The United States Senate opened an immigration debate on April 14 on agricultural guest worker visas that many lawmakers had hoped to postpone. A House and Senate negotiating session later this year will decide on final legislation regarding the agricultural guest worker visas.

Maryland Democratic Sen. Barbara Mikulski pushed on behalf of her state's fishing industry an amendment to allow certain temporary guest workers to continue entering the United States. While the H-2B program's quota of 66,000 visas has already been reached, Mikulski's amendment would allow foreign workers who have previously entered the United States with an H-2B visa to return.

Last year, the H-2B visa program provided about 4,200 temporary workers in California, 2,503 in Minnesota, 5,660 in North Carolina and 622 in Washington state.

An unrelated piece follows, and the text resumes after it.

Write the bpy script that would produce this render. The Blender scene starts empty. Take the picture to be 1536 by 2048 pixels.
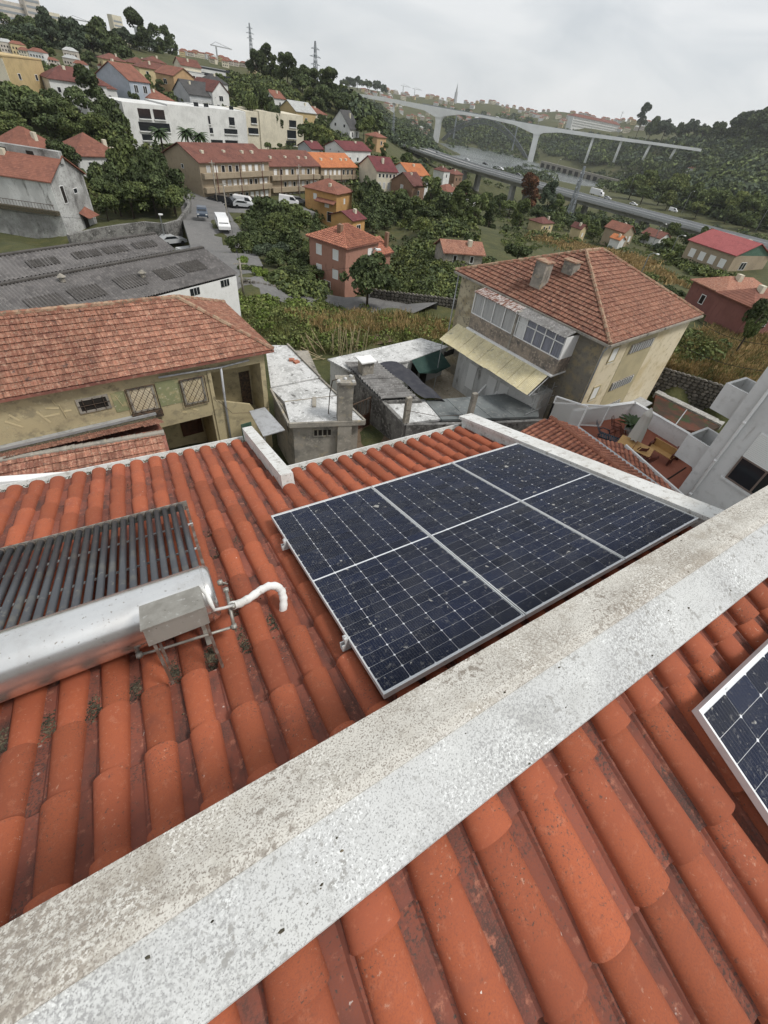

A far more ambitious and controversial effort by Idaho Republican Sen. Larry Craig would tack a sweeping agricultural guest-worker bill onto the Iraq spending bill. Craig claimed the support of 49 or 50 senators for the so-called AgJobs bill, which would provide temporary worker permits and the prospect of eventual U.S. citizenship for an estimated 300,000 illegal immigrants now doing farm work in the United States.

"California has a very large problem," Craig said, citing the prevalence of illegal farm workers. "Shame on us for not having the time to deal with this."